▶ **REQUIRED WORK**: Without the pictures, output the lines of the material from the very first through the one that holds "return R @ Vector(((px".
☆ ☆ ☆
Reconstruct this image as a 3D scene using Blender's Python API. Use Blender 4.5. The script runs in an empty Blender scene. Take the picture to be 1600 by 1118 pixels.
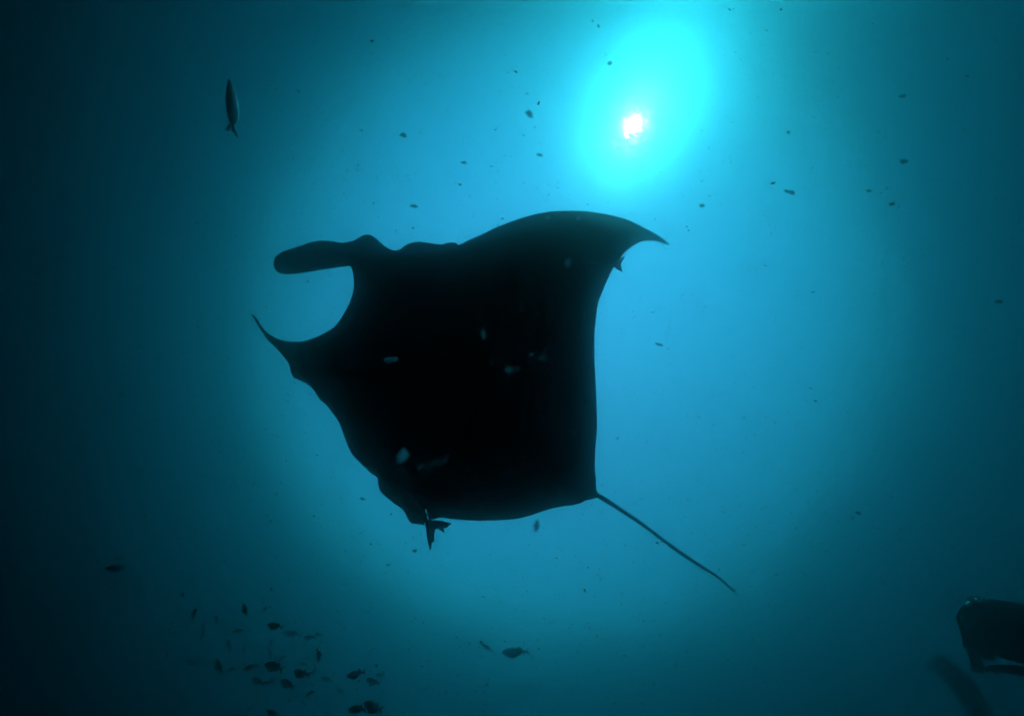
import bpy, bmesh, math, random
import numpy as np
from mathutils import Vector, Matrix, Euler, noise
from mathutils.geometry import delaunay_2d_cdt

S = bpy.context.scene
C = S.collection
rad = math.radians
random.seed(11)

# ------------------------------------------------------------------ camera
LENS = 10
PITCH, YAW = 176.5, 5.252            # a diver's wide lens turned almost straight up
cam = bpy.data.cameras.new('camera')
cam_o = bpy.data.objects.new('camera', cam)
C.objects.link(cam_o)
S.camera = cam_o
cam.lens = LENS
cam.sensor_width = 36
cam.clip_start = 0.05
cam.clip_end = 3000
cam.dof.use_dof = True
cam.dof.focus_distance = 4.2
cam.dof.aperture_fstop = 1.2
R = Euler((rad(PITCH), 0, 0)).to_matrix() @ Euler((0, rad(YAW), 0)).to_matrix()
cam_o.rotation_euler = R.to_euler()
F = LENS / 36 * 1600


def at(px, py, d):
    """World point seen at photo pixel (px, py), d metres in front of the lens."""
    return R @ Vector(((px - 800) / F * d, -(py - 559) / F * d, -d))


# ------------------------------------------------------------------ sun, sky, exposure
N_WATER = 1.333
su = at(990, 195, 1).normalized()                 # sun seen through the surface
air = Vector((su.x * N_WATER, su.y * N_WATER, 0))
air.z = math.sqrt(1 - air.length_squared)         # the same sun above the water
world = bpy.data.worlds.new('World')
S.world = world
world.use_nodes = True
wn = world.node_tree
sky = wn.nodes.new('ShaderNodeTexSky')
sky.sky_type = 'NISHITA'
sky.sun_disc = False
sky.sun_elevation = math.asin(air.z)
sky.sun_rotation = math.atan2(air.x, air.y)
sky.air_density = 2.45
sky.dust_density = 0.2
sky.ozone_density = 1.833
bg = wn.nodes['Background']
bg.inputs[1].default_value = 0.1477
wn.links.new(sky.outputs[0], bg.inputs[0])
sun = bpy.data.lights.new('sun', 'SUN')
sun.energy = 1.1
sun.angle = rad(0.5)
sun.color = (1, .885, .775)
sun_o = bpy.data.objects.new('sun', sun)
C.objects.link(sun_o)
sun_o.rotation_euler = air.to_track_quat('Z', 'Y').to_euler()
vs = S.view_settings
vs.view_transform = 'Standard'
vs.look = 'None'
vs.gamma = 1
vs.use_curve_mapping = False
vs.exposure = 3.2
cy = S.cycles
cy.use_denoising = True
cy.volume_bounces = 7
cy.max_bounces = 12
cy.transmission_bounces = 12
cy.transparent_max_bounces = 12
WATER = dict(dens=0.5319, col=(0.1231, 0.1465, 0.1413), ab=(0, 0.2497, 0.3127), g=0.9621, top=9.317)
SURF = dict(lobes=((0.22, 0.5), (0.5, 0.15), (0.8, 0.35)), bump=.018, scale=3.0, swell=.03, swell_scale=.5)


# ------------------------------------------------------------------ helpers
def link(name, me, parent=None):
    o = bpy.data.objects.new(name, me)
    C.objects.link(o)
    if parent is not None:
        o.parent = parent
    return o


def mesh(name, verts, faces, mat=None, smooth=True):
    me = bpy.data.meshes.new(name)
    me.from_pydata([tuple(v) for v in verts], [], faces)
    me.update()
    if mat:
        me.materials.append(mat)
    if smooth:
        me.polygons.foreach_set('use_smooth', [True] * len(me.polygons))
    return me


def tag(o, label, cat, group=None):
    o['label'] = label
    o['category'] = cat
    if group:
        o['group'] = group
    return o


def new_mat(name):
    m = bpy.data.materials.new(name)
    m.use_nodes = True
    return m, m.node_tree, m.node_tree.nodes['Principled BSDF']


def skin_mat(name, c1, c2, scale, rough=.6, detail=5, spec=.3):
    m, nt, b = new_mat(name)
    tc = nt.nodes.new('ShaderNodeTexCoord')
    nz = nt.nodes.new('ShaderNodeTexNoise')
    nz.inputs['Scale'].default_value = scale
    nz.inputs['Detail'].default_value = detail
    rp = nt.nodes.new('ShaderNodeValToRGB')
    rp.color_ramp.elements[0].position = .35
    rp.color_ramp.elements[1].position = .7
    rp.color_ramp.elements[0].color = (*c1, 1)
    rp.color_ramp.elements[1].color = (*c2, 1)
    bp = nt.nodes.new('ShaderNodeBump')
    bp.inputs['Strength'].default_value = .2
    bp.inputs['Distance'].default_value = .01
    nt.links.new(tc.outputs['Object'], nz.inputs['Vector'])
    nt.links.new(nz.outputs[0], rp.inputs[0])
    nt.links.new(nz.outputs[0], bp.inputs['Height'])
    nt.links.new(rp.outputs[0], b.inputs['Base Color'])
    nt.links.new(bp.outputs[0], b.inputs['Normal'])
    b.inputs['Roughness'].default_value = rough
    b.inputs['Specular IOR Level'].default_value = spec
    return m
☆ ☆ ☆
▶ **SOLUTION FOR THIS EXERCISE**:
Reconstruct this image as a 3D scene using Blender's Python API. Use Blender 4.5. The script runs in an empty Blender scene. Take the picture to be 1600 by 1118 pixels.
import bpy, bmesh, math, random
import numpy as np
from mathutils import Vector, Matrix, Euler, noise
from mathutils.geometry import delaunay_2d_cdt

S = bpy.context.scene
C = S.collection
rad = math.radians
random.seed(11)

# ------------------------------------------------------------------ camera
LENS = 10
PITCH, YAW = 176.5, 5.252            # a diver's wide lens turned almost straight up
cam = bpy.data.cameras.new('camera')
cam_o = bpy.data.objects.new('camera', cam)
C.objects.link(cam_o)
S.camera = cam_o
cam.lens = LENS
cam.sensor_width = 36
cam.clip_start = 0.05
cam.clip_end = 3000
cam.dof.use_dof = True
cam.dof.focus_distance = 4.2
cam.dof.aperture_fstop = 1.2
R = Euler((rad(PITCH), 0, 0)).to_matrix() @ Euler((0, rad(YAW), 0)).to_matrix()
cam_o.rotation_euler = R.to_euler()
F = LENS / 36 * 1600


def at(px, py, d):
    """World point seen at photo pixel (px, py), d metres in front of the lens."""
    return R @ Vector(((px - 800) / F * d, -(py - 559) / F * d, -d))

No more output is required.